The Bulgarian Foreign Ministry said the truckers were kidnapped en route to the northern city of Mosul, coming from Bulgaria via Turkey and Syria. Their schedule would have put them in Mosul on June 29, the last day either man contacted his family.

Bulgaria has a 480-member infantry unit under Polish command in the southern city of Karbala, a small part of Iraq's 160,000 member multinational force.

Although the Philippines has only 51 soldiers and police in Iraq, 4,100 Filipino contractors serve crucial support roles on U.S. military bases, freeing American soldiers for patrols and raids aimed at putting down the insurgency.

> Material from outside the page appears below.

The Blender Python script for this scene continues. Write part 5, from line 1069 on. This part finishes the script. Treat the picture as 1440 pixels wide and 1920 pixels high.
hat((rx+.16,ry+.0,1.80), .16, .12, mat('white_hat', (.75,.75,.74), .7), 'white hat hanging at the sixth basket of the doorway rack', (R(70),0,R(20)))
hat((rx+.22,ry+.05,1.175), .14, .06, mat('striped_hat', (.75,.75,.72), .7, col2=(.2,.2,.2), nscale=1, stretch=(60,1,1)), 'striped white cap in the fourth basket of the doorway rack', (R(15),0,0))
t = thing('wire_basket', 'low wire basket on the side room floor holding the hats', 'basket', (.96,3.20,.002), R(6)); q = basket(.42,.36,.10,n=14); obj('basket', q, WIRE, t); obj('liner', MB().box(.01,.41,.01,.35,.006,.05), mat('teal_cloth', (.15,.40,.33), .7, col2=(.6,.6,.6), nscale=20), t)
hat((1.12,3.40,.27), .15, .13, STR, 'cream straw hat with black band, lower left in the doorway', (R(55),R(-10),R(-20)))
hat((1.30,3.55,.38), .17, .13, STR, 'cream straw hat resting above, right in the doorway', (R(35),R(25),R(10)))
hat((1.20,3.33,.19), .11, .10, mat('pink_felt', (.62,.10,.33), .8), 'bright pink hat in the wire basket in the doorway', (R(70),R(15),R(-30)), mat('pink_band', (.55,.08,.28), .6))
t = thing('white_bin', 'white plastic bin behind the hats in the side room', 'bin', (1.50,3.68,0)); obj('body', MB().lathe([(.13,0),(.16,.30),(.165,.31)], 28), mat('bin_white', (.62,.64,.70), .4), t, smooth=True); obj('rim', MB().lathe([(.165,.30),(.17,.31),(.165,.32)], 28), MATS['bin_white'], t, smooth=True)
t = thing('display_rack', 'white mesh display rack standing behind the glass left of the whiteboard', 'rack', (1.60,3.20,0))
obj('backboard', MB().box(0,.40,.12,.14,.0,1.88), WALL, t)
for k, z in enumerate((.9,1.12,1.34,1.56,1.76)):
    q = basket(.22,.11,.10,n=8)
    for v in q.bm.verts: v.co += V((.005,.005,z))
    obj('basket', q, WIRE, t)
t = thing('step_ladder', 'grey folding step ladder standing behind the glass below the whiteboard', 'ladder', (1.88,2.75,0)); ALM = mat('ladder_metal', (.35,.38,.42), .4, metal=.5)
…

Arroyo on Thursday barred government agencies from sending more Filipino workers to Iraq.

In sermons across Friday, Shiite and Sunni clerics criticized new laws giving interim Prime Minister Iyad Allawi the right to declare limited martial law, impose curfews and freeze suspected insurgents' assets.

"This decision is the opposite of democracy," said Sheik Mahdi al-Summaidai, imam of Ibn Taimiyah, a Sunni mosque in Baghdad attended mainly by Muslims of the strict Wahhabi sect.

Radical Shiite cleric Muqtada al-Sadr, in a sermon read on his behalf, warned the "law might be misused and be a fabricated pretext ... to target the honest men of resistance who repulsed the occupation forces."

Al-Sadr rarely appears in public since occupation authorities cracked down on his militia in April. He agreed to a truce after battling U.S. forces for two months. Sheik Jabir al-Khafaji read al-Sadr's sermon Friday in the city of Kufa, 100 miles south of Baghdad.

Al-Sadr demanded foreign troops leave Iraq immediately or "you will see a lot from us and you will not be able to face us." He also threatened to dispatch female "time bombs."

The U.S. military command said Friday that an American soldier was killed in an insurgent attack on his patrol in Baghdad on Thursday. U.S. forces detained two people in the attack.

Another soldier died Thursday in a "non-battle related incident," the military said Friday. The cause of death was under investigation.